Former Tatar President: Ruling Party Needs To Change

KAZAN, Russia — The former president of Russia’s Tatarstan Republic, Mintimer Shaimiyev, says the ruling United Russia party must make changes to its ethnic policies to be successful in future elections, RFE/RL’s Tatar-Bashkir Service reports.

Shaimiyev, a founding member of United Russia, said on March 31 that he had some questions for the party’s current leaders regarding some of its policies.

“United Russia has to consider some issues rather critically and change them [in order] to meet the challenges that lie ahead [in future elections],” he said.

Shaimiyev, 74, said the party’s policy on ethnic problems and the ways it implements those policies were among the issues that need to be modified.

He also defended Tatarstan’s right to have its own president, despite the fact the Russian parliament recently passed a law that bans all regional presidencies by 2015.
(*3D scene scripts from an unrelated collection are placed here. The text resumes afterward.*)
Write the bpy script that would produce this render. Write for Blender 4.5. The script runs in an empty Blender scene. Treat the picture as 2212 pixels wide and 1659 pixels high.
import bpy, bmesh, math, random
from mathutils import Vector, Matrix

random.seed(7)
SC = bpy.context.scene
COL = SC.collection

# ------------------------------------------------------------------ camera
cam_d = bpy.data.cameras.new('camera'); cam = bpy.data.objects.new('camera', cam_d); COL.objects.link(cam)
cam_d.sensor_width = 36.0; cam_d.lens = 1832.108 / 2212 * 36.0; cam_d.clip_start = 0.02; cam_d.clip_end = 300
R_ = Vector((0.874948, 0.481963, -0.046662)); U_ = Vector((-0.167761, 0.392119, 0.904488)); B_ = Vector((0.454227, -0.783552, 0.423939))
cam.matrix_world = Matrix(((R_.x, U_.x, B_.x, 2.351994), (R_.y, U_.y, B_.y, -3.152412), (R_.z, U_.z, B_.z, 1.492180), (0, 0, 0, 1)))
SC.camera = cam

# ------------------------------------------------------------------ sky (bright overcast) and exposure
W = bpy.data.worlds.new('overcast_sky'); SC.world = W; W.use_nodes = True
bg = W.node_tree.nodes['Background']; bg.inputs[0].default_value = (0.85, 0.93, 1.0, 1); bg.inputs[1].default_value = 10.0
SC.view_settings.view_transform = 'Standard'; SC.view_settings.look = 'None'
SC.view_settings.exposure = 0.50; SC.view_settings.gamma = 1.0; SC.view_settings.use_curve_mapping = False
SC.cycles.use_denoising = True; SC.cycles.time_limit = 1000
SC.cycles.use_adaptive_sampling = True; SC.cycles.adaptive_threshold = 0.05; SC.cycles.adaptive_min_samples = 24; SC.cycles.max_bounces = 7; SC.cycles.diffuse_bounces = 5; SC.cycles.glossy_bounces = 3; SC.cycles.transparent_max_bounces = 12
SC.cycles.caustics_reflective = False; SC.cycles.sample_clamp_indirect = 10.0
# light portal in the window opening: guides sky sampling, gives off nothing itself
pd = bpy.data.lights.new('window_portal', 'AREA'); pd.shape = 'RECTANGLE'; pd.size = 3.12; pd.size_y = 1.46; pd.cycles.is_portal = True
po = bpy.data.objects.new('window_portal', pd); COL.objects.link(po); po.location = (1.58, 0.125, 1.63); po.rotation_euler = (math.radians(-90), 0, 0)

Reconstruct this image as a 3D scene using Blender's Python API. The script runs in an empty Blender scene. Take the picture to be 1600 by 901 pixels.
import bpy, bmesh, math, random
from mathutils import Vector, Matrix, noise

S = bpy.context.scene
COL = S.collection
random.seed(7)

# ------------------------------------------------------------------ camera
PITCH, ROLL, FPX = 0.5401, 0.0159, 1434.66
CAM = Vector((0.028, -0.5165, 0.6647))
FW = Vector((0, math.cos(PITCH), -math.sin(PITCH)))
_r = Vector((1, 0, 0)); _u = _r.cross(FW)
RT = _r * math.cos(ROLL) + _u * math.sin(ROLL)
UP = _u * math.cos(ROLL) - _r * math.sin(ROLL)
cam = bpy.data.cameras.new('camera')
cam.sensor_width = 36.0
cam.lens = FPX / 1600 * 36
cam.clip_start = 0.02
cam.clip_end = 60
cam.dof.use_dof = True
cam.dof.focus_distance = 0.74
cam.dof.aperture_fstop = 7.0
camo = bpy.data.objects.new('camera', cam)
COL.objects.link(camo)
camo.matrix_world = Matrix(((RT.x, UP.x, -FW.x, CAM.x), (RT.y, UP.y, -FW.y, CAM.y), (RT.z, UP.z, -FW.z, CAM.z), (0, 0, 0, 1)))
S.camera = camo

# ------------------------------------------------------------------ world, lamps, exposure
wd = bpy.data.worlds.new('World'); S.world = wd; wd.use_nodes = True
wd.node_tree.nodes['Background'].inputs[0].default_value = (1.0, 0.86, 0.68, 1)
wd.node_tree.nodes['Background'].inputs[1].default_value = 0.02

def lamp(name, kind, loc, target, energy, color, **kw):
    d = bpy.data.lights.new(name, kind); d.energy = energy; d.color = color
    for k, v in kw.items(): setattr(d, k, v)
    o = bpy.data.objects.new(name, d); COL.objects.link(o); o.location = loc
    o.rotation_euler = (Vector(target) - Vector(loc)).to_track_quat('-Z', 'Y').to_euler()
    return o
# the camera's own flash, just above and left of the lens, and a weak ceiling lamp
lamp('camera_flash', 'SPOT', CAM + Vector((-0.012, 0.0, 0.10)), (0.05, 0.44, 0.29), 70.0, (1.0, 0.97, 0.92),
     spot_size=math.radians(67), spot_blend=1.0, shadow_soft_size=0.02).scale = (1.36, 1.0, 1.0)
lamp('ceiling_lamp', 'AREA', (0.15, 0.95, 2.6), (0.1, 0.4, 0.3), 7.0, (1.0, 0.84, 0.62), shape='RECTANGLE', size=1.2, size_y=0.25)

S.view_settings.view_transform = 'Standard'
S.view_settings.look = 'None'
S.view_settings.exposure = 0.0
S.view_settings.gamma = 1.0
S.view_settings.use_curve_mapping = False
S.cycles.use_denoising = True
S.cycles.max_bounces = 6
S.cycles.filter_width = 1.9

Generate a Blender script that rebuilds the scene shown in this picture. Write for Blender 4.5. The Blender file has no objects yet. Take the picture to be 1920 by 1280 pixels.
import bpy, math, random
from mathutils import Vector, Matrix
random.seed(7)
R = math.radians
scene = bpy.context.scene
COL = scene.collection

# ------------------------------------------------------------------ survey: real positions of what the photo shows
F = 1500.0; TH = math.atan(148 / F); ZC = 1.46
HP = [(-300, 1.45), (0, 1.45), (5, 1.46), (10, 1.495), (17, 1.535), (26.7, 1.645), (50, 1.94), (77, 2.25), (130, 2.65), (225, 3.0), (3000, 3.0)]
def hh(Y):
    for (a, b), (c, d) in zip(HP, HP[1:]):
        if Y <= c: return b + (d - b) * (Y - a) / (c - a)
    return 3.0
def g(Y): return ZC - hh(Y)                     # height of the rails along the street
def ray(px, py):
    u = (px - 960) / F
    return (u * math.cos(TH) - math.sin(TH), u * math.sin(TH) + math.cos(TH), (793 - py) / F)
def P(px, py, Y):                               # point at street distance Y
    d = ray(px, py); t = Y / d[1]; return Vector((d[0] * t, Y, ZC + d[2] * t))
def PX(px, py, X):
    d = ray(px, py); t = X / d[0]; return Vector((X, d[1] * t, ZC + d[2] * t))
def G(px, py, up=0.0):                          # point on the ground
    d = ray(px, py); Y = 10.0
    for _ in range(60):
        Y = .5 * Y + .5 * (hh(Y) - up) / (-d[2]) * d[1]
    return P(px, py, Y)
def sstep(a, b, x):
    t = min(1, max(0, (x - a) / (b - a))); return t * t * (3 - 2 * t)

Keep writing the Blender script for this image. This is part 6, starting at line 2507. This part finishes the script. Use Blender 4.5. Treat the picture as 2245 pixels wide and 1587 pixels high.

Shaimiyev, who was president of Tatarstan from 1991-2010, said the “Russian Constitution leaves that issue [about having a president] completely up to the republics, it’s not a shared prerogative.”

There are 21 republics among the 83 subjects of the Russian Federation.

Shaimiyev, a founder of United Russia when it was formed in 2001, has recently been increasingly critical of the party.

United Russia deputies hold 315 of the 450 seats in the State Duma. The party is led by Prime Minister Vladimir Putin.